2.2. Im Zeitpunkt der Erlassung des Bescheides, mit dem die Feststellung getroffen wird, um wie viel die Zahl der vorgesehenen Stellplätze hinter dem gesetzlich geforderten oder sich aus dem Stellplatzregulativ ergebenden Ausmaß zurückbleibt, entsteht der Abgabenanspruch gegenüber dem Bauwerber. Sobald sich der Abgabentatbestand verwirklicht hat, ist das Abgabenschuldverhältnis damit entstanden und der Abgabenschuldner – unabhängig davon, ob bereits ein Bescheid zur Festsetzung der Abgabe ergangen ist oder nicht – damit festgelegt ( Cech/Pallitsch/Moritz , BauO für Wien 7 § 53 WGarG 2008 Rz 1).

2.3. Mit dem Kaufvertrag vom 23.10.2020 wurde hingegen ein neuer Rechtsübergang vollzogen, bei dem die Klägerin ihre Anteile einschließlich der bereits erteilten Baubewilligung und deren wirtschaftlichem Wert veräußerte. Dieser Vertrag stellt somit auf eine deutlich veränderte Situation ab. Demzufolge sind die Formulierungen im Kaufvertrag vom 23.10.2020 im Kontext der Wohnungseigentumsbegründung sowie der mit der Anteilsübertragung verbundenen Kosten zu verstehen, nicht jedoch als Übernahme von Verpflichtungen, die bereits mit der erteilten Baubewilligung begründet waren. In Anbetracht dessen musste ein redlicher Erklärungsempfänger nicht annehmen, dass damit auch die Pflicht zur Entrichtung der Ausgleichsabgabe auf die Beklagte übergehen sollte.

3.Soweit man die Formulierung der Abtretung „aller Rechte und Pflichten“ angesichts der von der Klägerin verfolgten extensiven Auslegung sowie der von der Beklagten vertretenen restriktiveren Sichtweise als unklar ansehen sollte, käme im Übrigen die Zweifelsregel des § 915 ABGB zur Anwendung. Danach ist eine undeutliche Äußerung zum Nachteil dessen auszulegen, der sich ihrer bediente (RS0017992 [T2], RS0017802 [T1]). Da beide Kaufverträge nach den Feststellungen auf Wunsch des Geschäftsführers der Klägerin und auf deren Kosten erstellt wurden und die maßgebliche Formulierung aus der Sphäre der Klägerin stammte und nicht auf die Beklagte zurückzuführen war (ON 20, 9), würde eine solche Unklarheit zu Lasten der Klägerin gehen und einem Übergang der Zahlungsverpflichtung entgegenstehen.

Ausgehend davon war der Berufung nicht Folge zu geben.

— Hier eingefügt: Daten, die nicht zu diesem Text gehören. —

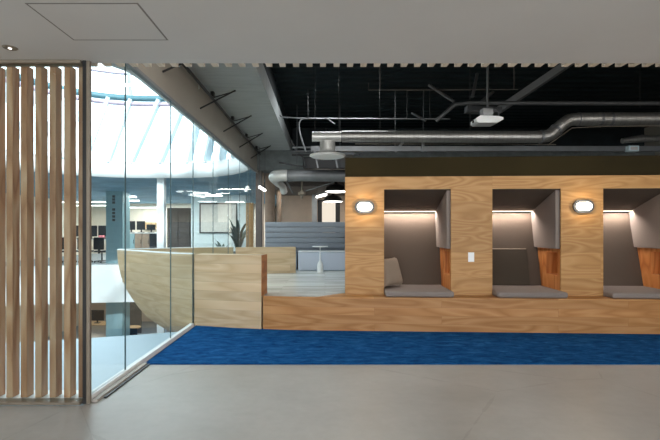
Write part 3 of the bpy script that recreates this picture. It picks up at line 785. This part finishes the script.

Die Kostenentscheidung im Berufungsverfahren beruht auf §§ 41, 50 ZPO.

Der Ausspruch über die Unzulässigkeit der ordentlichen Revision beruht auf § 500 Abs 2 Z 3 ZPO. Rechtsfragen von der Qualität des § 502 Abs 1 ZPO waren im Berufungsverfahren nicht zu lösen, zumal der Auslegung eines Vertrags grundsätzlich keine über den Einzelfall hinausgehende Bedeutung zukommt (RS0042776).